2025年4月19日・20日、ADRA Japanは代々木公園で催されたアースデイ東京2025に参加しました。
出展を記念して、事業部スタッフが日頃携わっている事業を環境やサステイナビリティの視点から紹介します。
舗装されていない細い田舎道をガタゴトと進むCNG。CNGとは、バングラデシュに多い3輪の公共交通の乗り物だ。揺られながら、頬に吹き付ける風が気持ちいい。
2024年11月上旬、現地フィールド調査のために、私はバングラデシュの首都ダッカから120kmほど北上した地、マイメンシン県に来ていた。片側には瓢箪などの野菜畑が、反対には水田が広がっていた。

バングラデシュは2023年のWorld Risk Reportにおいて、そのWorld risk Indexが世界ランク9位となっており、災害が起こるリスクや起きた際の脆弱性が世界的にも非常に高い国に分類された。またロンドン大学の研究では、2028年に大洪水が起これば国土の半分が浸水すると予測されている。

この日は、村人へのインタビューを行うため、対象としていたケショルゴンジユニオンの町に正午前に到着した。当地で捕まえたCNGで田舎道を走りながら、畑の中ほどで農作業をしている村人を見つけると、現地スタッフが大声で「お~い」と村人に声をかけた。呼びかけられた40代ほどとみられる男性が手を止めて、ゆっくりと我々がいる道端までやってきてくれた。挨拶をして、許可を取り、インタビューを始めた。

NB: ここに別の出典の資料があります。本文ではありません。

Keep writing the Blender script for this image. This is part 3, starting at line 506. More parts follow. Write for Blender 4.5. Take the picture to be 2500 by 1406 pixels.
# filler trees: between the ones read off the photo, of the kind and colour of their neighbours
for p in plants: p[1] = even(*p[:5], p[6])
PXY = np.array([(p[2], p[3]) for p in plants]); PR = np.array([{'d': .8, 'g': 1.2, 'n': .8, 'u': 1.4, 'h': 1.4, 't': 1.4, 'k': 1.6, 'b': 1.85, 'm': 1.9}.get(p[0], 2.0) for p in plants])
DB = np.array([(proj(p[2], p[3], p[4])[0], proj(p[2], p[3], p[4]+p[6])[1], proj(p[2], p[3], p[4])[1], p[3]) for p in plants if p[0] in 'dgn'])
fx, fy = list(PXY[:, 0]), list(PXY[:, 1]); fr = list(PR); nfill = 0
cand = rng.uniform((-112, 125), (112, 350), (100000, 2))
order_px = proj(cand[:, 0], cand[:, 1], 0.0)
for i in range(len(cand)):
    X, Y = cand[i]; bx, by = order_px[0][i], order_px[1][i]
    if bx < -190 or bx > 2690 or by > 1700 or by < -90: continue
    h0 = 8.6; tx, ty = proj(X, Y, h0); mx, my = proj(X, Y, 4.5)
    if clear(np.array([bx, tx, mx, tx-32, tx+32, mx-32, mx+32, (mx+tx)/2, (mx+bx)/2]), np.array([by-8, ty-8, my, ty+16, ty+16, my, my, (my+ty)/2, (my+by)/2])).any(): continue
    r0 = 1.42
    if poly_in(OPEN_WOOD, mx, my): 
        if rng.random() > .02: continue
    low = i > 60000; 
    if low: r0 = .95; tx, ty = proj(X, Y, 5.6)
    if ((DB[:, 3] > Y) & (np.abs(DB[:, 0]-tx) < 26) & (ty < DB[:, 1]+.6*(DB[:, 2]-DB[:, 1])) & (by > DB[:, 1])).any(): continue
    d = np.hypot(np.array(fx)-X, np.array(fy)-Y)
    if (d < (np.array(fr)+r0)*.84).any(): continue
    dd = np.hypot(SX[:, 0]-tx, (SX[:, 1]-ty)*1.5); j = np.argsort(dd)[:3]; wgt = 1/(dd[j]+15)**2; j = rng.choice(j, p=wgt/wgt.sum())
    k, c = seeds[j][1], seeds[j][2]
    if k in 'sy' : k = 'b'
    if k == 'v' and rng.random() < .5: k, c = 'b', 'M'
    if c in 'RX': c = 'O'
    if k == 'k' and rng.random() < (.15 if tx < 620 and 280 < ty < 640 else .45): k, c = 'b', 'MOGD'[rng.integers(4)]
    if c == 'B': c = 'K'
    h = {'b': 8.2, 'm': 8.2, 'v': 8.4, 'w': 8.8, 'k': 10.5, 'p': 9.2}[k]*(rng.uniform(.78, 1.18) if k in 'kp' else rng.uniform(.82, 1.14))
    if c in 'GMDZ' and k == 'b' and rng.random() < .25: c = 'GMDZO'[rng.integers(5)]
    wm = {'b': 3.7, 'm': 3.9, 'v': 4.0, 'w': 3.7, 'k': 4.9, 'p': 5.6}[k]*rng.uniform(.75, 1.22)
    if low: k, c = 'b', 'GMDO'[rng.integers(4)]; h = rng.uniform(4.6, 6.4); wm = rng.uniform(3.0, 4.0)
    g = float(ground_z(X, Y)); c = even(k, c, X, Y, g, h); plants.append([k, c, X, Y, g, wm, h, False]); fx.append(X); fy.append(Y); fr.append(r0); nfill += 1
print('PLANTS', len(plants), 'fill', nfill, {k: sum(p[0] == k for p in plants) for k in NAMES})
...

紺とオレンジのチェック柄のロンギと呼ばれるバングラデシュの布を腰に巻き、オレンジ色ベースの別の布を肩から上半身に巻いた彼の身体は、農作業中にかいた汗で光っていた。つい先ほどまで仕事をしていた畑を指さしながら、ナスや豆などの野菜を育てていることを教えてくれる。彼はそのほか、米も育てていた。マイメンシンでは、この時期多くの農家が春先に植えたアモン米の収穫を目前に控えていた。
「2~3カタ(1カタ=6~10 decimals)(1 decimalは40㎡)の水田で米を育てていたけれど、1か月前の洪水で全部ダメになったんだ」

彼はこう呟いた。機械もない中で、どれほど大変な思いで米を育てたのだろうかと想像すると、彼に掛けられる言葉が私には見つけられなかった。
この地の気候変動は深刻だ。雨季なのに降水量が無に等しく、作物が暑さと乾燥で干ばつ被害を受けたと思えば、急な鉄砲雨で洪水が起こり、畑が水浸しになる。そうした被害を受けて、村人の中には、以前は信じもしなかった天気予報を確認し、悪天が予想されていれば、少し早めでも作物の収穫をするようになったという人々もいた。
今回の調査で、当地域では調査対象となった450世帯の農家のうち、78%が過去に生計の維持に困ったことがあると回答した。そのうち23%はその原因が自然災害だったと答えている。
天災で最も被害を受けるのは脆弱な人々だ。現在ADRAでは、本フィールド調査に基づいた事業立案を行っている。実際に、マイメンシンの村で起きていることを自身の目で確認し、気候変動と戦う村人に直接話を聞いてきたのは私だ。国の経済成長と比例するかのように加速するこの環境問題とどう向き合っていくか。村人たちと一緒に考えていきたい。